## begin
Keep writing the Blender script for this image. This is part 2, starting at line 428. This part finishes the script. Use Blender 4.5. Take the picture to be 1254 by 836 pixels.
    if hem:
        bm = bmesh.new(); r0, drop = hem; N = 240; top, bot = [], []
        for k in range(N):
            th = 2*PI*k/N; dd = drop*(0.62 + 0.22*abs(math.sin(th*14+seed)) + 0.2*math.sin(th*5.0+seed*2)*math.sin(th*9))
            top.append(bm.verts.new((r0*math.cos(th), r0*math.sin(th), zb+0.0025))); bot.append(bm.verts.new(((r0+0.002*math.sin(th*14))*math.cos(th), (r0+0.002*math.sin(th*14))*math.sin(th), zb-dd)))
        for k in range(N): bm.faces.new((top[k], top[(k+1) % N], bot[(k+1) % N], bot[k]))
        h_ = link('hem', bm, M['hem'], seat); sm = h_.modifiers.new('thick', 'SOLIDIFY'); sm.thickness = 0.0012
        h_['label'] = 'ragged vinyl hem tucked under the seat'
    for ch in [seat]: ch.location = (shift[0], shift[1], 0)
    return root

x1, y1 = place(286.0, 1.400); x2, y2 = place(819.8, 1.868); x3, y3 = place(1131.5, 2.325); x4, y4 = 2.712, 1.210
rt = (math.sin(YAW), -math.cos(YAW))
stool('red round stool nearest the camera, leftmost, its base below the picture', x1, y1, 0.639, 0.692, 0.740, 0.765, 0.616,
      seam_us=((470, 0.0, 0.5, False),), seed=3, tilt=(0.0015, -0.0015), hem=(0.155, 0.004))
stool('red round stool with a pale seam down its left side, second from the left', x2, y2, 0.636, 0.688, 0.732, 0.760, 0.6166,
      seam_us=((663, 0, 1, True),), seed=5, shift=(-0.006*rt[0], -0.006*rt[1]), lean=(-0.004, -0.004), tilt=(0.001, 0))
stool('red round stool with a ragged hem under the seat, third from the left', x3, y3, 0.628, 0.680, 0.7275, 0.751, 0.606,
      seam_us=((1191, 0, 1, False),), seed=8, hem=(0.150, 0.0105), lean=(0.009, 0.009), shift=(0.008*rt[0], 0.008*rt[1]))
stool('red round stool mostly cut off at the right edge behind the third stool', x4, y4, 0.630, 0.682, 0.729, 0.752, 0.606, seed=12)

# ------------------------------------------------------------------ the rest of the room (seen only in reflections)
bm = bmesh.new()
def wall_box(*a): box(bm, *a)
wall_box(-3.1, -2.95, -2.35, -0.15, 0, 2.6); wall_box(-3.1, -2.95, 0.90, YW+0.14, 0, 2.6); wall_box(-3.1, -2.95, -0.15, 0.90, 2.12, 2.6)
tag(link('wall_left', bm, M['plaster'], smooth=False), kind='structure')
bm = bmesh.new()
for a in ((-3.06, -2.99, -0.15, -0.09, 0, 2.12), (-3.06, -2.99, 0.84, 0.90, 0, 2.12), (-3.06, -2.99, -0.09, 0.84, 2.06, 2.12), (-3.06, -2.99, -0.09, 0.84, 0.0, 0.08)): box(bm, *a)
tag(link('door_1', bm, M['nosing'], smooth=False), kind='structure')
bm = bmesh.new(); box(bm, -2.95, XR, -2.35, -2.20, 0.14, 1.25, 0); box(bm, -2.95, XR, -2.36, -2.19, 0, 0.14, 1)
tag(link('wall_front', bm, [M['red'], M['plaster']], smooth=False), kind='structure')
## end
### Task instructions
Recite the full listing above exactly.

### Answer to this problem
Keep writing the Blender script for this image. This is part 2, starting at line 428. This part finishes the script. Use Blender 4.5. Take the picture to be 1254 by 836 pixels.
    if hem:
        bm = bmesh.new(); r0, drop = hem; N = 240; top, bot = [], []
        for k in range(N):
            th = 2*PI*k/N; dd = drop*(0.62 + 0.22*abs(math.sin(th*14+seed)) + 0.2*math.sin(th*5.0+seed*2)*math.sin(th*9))
            top.append(bm.verts.new((r0*math.cos(th), r0*math.sin(th), zb+0.0025))); bot.append(bm.verts.new(((r0+0.002*math.sin(th*14))*math.cos(th), (r0+0.002*math.sin(th*14))*math.sin(th), zb-dd)))
        for k in range(N): bm.faces.new((top[k], top[(k+1) % N], bot[(k+1) % N], bot[k]))
        h_ = link('hem', bm, M['hem'], seat); sm = h_.modifiers.new('thick', 'SOLIDIFY'); sm.thickness = 0.0012
        h_['label'] = 'ragged vinyl hem tucked under the seat'
    for ch in [seat]: ch.location = (shift[0], shift[1], 0)
    return root

x1, y1 = place(286.0, 1.400); x2, y2 = place(819.8, 1.868); x3, y3 = place(1131.5, 2.325); x4, y4 = 2.712, 1.210
rt = (math.sin(YAW), -math.cos(YAW))
stool('red round stool nearest the camera, leftmost, its base below the picture', x1, y1, 0.639, 0.692, 0.740, 0.765, 0.616,
      seam_us=((470, 0.0, 0.5, False),), seed=3, tilt=(0.0015, -0.0015), hem=(0.155, 0.004))
stool('red round stool with a pale seam down its left side, second from the left', x2, y2, 0.636, 0.688, 0.732, 0.760, 0.6166,
      seam_us=((663, 0, 1, True),), seed=5, shift=(-0.006*rt[0], -0.006*rt[1]), lean=(-0.004, -0.004), tilt=(0.001, 0))
stool('red round stool with a ragged hem under the seat, third from the left', x3, y3, 0.628, 0.680, 0.7275, 0.751, 0.606,
      seam_us=((1191, 0, 1, False),), seed=8, hem=(0.150, 0.0105), lean=(0.009, 0.009), shift=(0.008*rt[0], 0.008*rt[1]))
stool('red round stool mostly cut off at the right edge behind the third stool', x4, y4, 0.630, 0.682, 0.729, 0.752, 0.606, seed=12)

# ------------------------------------------------------------------ the rest of the room (seen only in reflections)
bm = bmesh.new()
def wall_box(*a): box(bm, *a)
wall_box(-3.1, -2.95, -2.35, -0.15, 0, 2.6); wall_box(-3.1, -2.95, 0.90, YW+0.14, 0, 2.6); wall_box(-3.1, -2.95, -0.15, 0.90, 2.12, 2.6)
tag(link('wall_left', bm, M['plaster'], smooth=False), kind='structure')
bm = bmesh.new()
for a in ((-3.06, -2.99, -0.15, -0.09, 0, 2.12), (-3.06, -2.99, 0.84, 0.90, 0, 2.12), (-3.06, -2.99, -0.09, 0.84, 2.06, 2.12), (-3.06, -2.99, -0.09, 0.84, 0.0, 0.08)): box(bm, *a)
tag(link('door_1', bm, M['nosing'], smooth=False), kind='structure')
bm = bmesh.new(); box(bm, -2.95, XR, -2.35, -2.20, 0.14, 1.25, 0); box(bm, -2.95, XR, -2.36, -2.19, 0, 0.14, 1)
tag(link('wall_front', bm, [M['red'], M['plaster']], smooth=False), kind='structure')